Fran: If I’m creating one for my own house, I’m throwing things up while I’m stirring noodles for hungry teenagers! When it’s for a client, I measure where it’s going to go and then put the tape measure on the floor to place the art in the same dimensions it will fit when it hangs on the wall. I sort through the pieces and see what works well together. I look at which pieces have a colored mat, or if there are several white mats, I want to make sure I’m not putting all like things together at the same end of the arrangement, but evenly distributing them across the composition. I start by placing the two or three largest pieces strategically spread out to make room for smaller pieces to be tucked in between the larger ones. Then I work my way out.

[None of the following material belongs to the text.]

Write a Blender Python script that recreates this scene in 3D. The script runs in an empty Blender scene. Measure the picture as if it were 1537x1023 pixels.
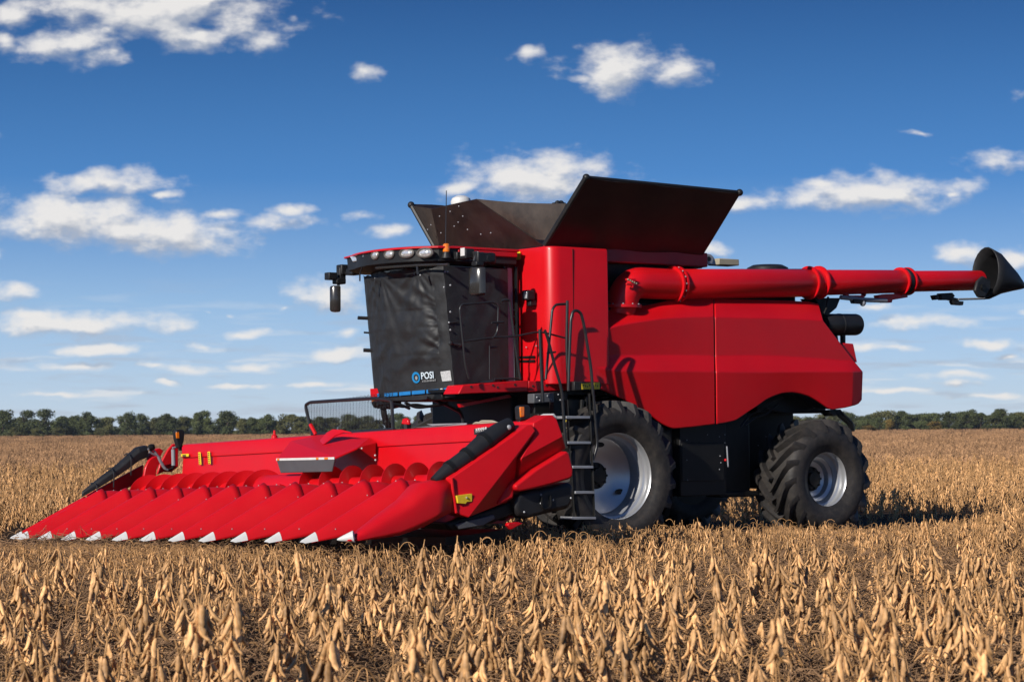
import bpy, math, random
from mathutils import Vector, Matrix, noise
random.seed(7)
R = random.Random
C = bpy.context.scene
col = C.collection
pi = math.pi

# ------------------------------------------------------------------ camera
F, CX, CY, CAMH = 3100.0, 768.5, 511.5, 1.57          # focal length in photo pixels, eye height in metres
cam_d = bpy.data.cameras.new("camera")
cam = bpy.data.objects.new("camera", cam_d); col.objects.link(cam)
cam_d.sensor_width = 36; cam_d.lens = 36 * F / 1537
cam_d.clip_start = .1; cam_d.clip_end = 5000
RC = (Matrix.Rotation(pi/2 + math.atan((641-511.5)/F), 3, 'X') @ Matrix.Rotation(-.0072, 3, 'Z'))
cam.matrix_world = Matrix.Translation((0, 0, CAMH)) @ RC.to_4x4()
cam_d.dof.use_dof = True; cam_d.dof.focus_distance = 24.5; cam_d.dof.aperture_fstop = 5.6
C.camera = cam

# ------------------------------------------------------------------ machine frame: x forward, y to its left, z up
PHI = math.atan(F/2250)
LEFT = Vector((math.cos(PHI), -math.sin(PHI), 0)); FWD = Vector((-math.sin(PHI), -math.cos(PHI), 0))
ORG = Vector((-4.43, 24.82, 0)) - 5.83*FWD
ROT = Matrix((FWD, LEFT, Vector((0, 0, 1)))).transposed()
ANG = math.atan2(FWD.y, FWD.x)
CAMM = ROT.transposed() @ (Vector((0, 0, CAMH)) - ORG)

def M(px, py, **k):
    """where the sight line of a photo pixel meets a plane x=, y= or z= of the machine (metres)"""
    d = ROT.transposed() @ (RC @ Vector(((px-CX)/F, -(py-CY)/F, -1)))
    (ax, v), = k.items(); i = 'xyz'.index(ax)
    return CAMM + d*((v-CAMM[i])/d[i])
def Ms(pts, **k): return [M(a, b, **k) for a, b in pts]
def W(px, py, Y):
    d = RC @ Vector(((px-CX)/F, -(py-CY)/F, -1))
    return Vector((0, 0, CAMH)) + d*(Y/d.y)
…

Ann: When I’m creating one for the gallery, I often begin with a triadic relationship, figuring out three pieces and why I like them together. I’ll start from the central point and then radiate out from there, depending on the overall size I’m trying to hit. When a client comes in, often with their designer, to work through one for their home, it’s collaborative. We’ll start arranging on the gallery floor, and then take off our shoes and get up on a ladder to get a look from above.

Chelsea: No two gallery walls are ever the same and the method varies. When all the pieces are good, there are multiple ways to put them together. We’re using so many new tools given many of our clients are no longer right around the corner from us. I’ll utilize Photoshop and AI-driven software programs to help me accurately portray how art installations will look in real spaces. Clients can send me a straight-on picture of the space, the dimensions of the wall and any furniture to be incorporated, and I augment in artwork to scale and show how it will be matted and framed. But just as often it’s still a hands-on approach and we’re arranging and moving pieces around on the floor with a client to see how the arrangement will take shape. Sometimes I take a bookend approach, starting left and right to establish the dimensions and make sure I’m staying within bounds, and then fill in in-between. And then other times the process might start with people who have multiples of things—15 botanical prints, for example—and we need to make it feel more interesting and fresh. Our first course of action often is to choose three or four of them (the rest will find a home elsewhere in the house) and add in other kinds of pieces to break up the idea of an expected grid.

Mallory: I know designers who make templates of every piece and tape them to the wall first, which is interesting to me, but not my method. When I’m arranging for a client, I lay everything out on the floor and start creating the composition. I usually don’t start in the middle, but I do begin with the anchor piece, which I’ll typically place over to the right, a little bit higher or lower than eye level. When I’m creating a gallery wall in my own home, I’m a little less studied. I’ll just follow my gut and start nailing things up. Without a doubt if you do it that way, you’ll end up having to move a few things around, so if you have beautiful wallpaper or freshly painted walls, it might not be worth the risk!

Laura: I usually begin with the largest work, but if I have a piece of furniture that anchors the wall, such as the desk in the library in the FLOWER showhouse, I’ll start with whatever I’m hanging over that and then go from there.